Be sure to pay careful attention to your hiring processes and the ways that you evaluate candidates. When you hire a new employee, this is the start of a relationship that will ultimately impact your business in a wide variety of ways. It’s worth the time to make the job attractive and be as accurate as possible when it comes to your job descriptions. Make sure that anyone at your company who is involved in the interview or selection process is professional and thoroughly coached on best hiring practices.  

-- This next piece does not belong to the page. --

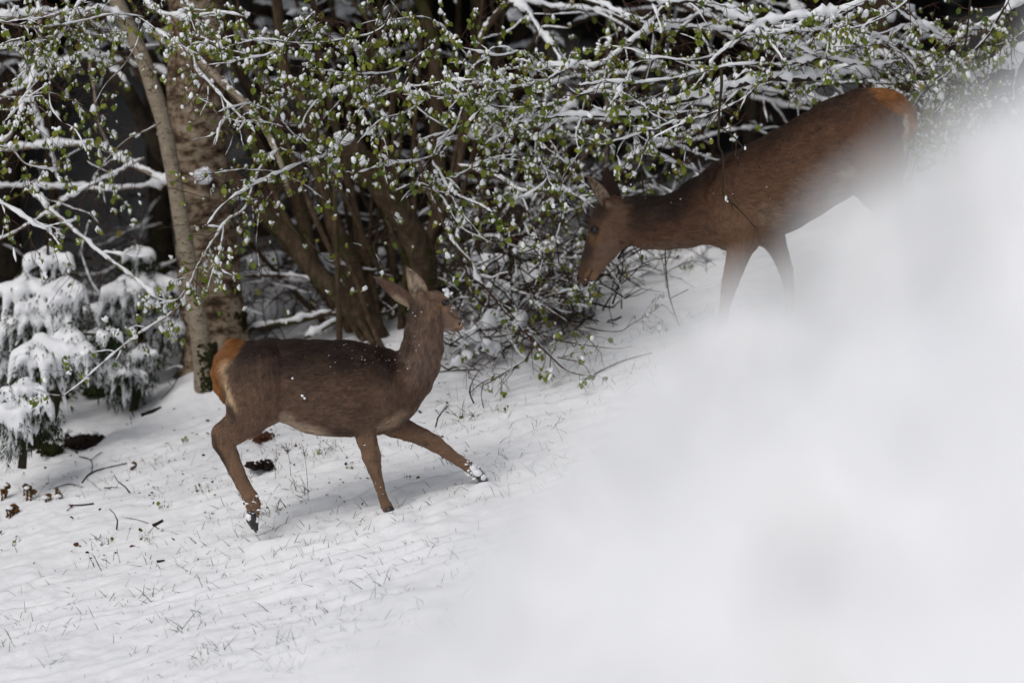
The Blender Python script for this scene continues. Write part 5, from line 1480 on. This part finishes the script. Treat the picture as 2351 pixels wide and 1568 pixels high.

Steps to Ensure Employee Satisfaction

Once your employees are on board, it’s a good idea to take active steps to ensure that they are positive about their jobs. Oftentimes, business owners make the mistake of assuming that their employees will naturally be dedicated to their jobs and the tasks at hand. Unfortunately, this is not always the case. Therefore, you must take steps to ensure that your staff members feel motivated. 

Here are some ideas:

  • Offer competitive compensation 
  • Offer benefits
  • Show appreciation for employee contributions
  • Offer rewards such as praise and bonuses
  • Offer days off for holidays, birthdays, and vacations
  • Be respectful of all employees
  • Ask staff members for their feedback and implement changes
  • Provide opportunities for career development 
  • Help build relationships among staff members

When your employees are not happy, their stress and negativity will undoubtedly rub off on your customers. Further, their unhappiness will be more likely to make them miss days or work, whether it’s due to illness caused by stress or just the fact that they are unmotivated. Further, satisfied employees will be more likely to be productive and stay with your business for a long time.